By STEVE ROTHWELL
By STEVE ROTHWELL
Associated Press
NEW YORK — Don’t bet your shirt on a repeat performance.
That’s the message from some of the nation’s biggest investment firms as the Dow Jones industrial average has closed above 16,000 for the first time and the Standard &Poor’s 500 index is on the cusp of its best year in a decade with a gain of 25.9 percent.
Although investment professionals still are optimistic, investors shouldn’t expect such outsized gains will be repeated.
The S&P 500, the Dow and other stock indexes have risen steadily as the Federal Reserve maintained its economic stimulus to keep long-term interest rates low, and the economy has continued to strengthen.
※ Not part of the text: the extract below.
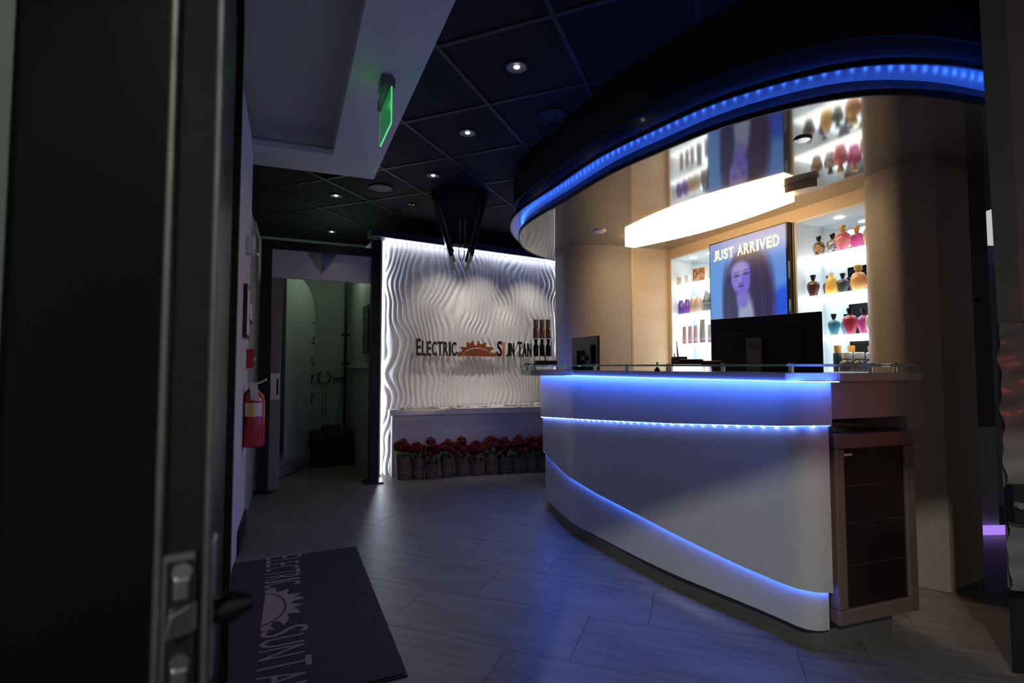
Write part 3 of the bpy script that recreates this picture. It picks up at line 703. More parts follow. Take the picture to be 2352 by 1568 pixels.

Although economic growth hasn’t been spectacular, it has been strong enough to enable companies to keep increasing their earnings.
Many of the tail winds for the stock market are still in place, but they might start to weaken next year. Corporate earnings are strong, but profit margins could be peaking. Interest rates are still low compared to historical levels, but will likely rise gradually, particularly if the Fed starts to pull-back on its bond-buying stimulus program.
However, the biggest challenge to the stock market is valuations have risen so much this year, said Larry Puglia, portfolio manager of T. Rowe Price’s Blue Chip Growth fund.
That is to say, investors have been willing to pay more for a company’s future earnings, pushing up prices. The price-earnings ratio for S&P 500 companies has risen to 15 from 12.5 at the start of this year, according to FactSet.
“We still find selected stocks attractive and think that the market’s OK, but I would be surprised if the market….was able to duplicate the type of gains we’ve had this year,” said Puglia.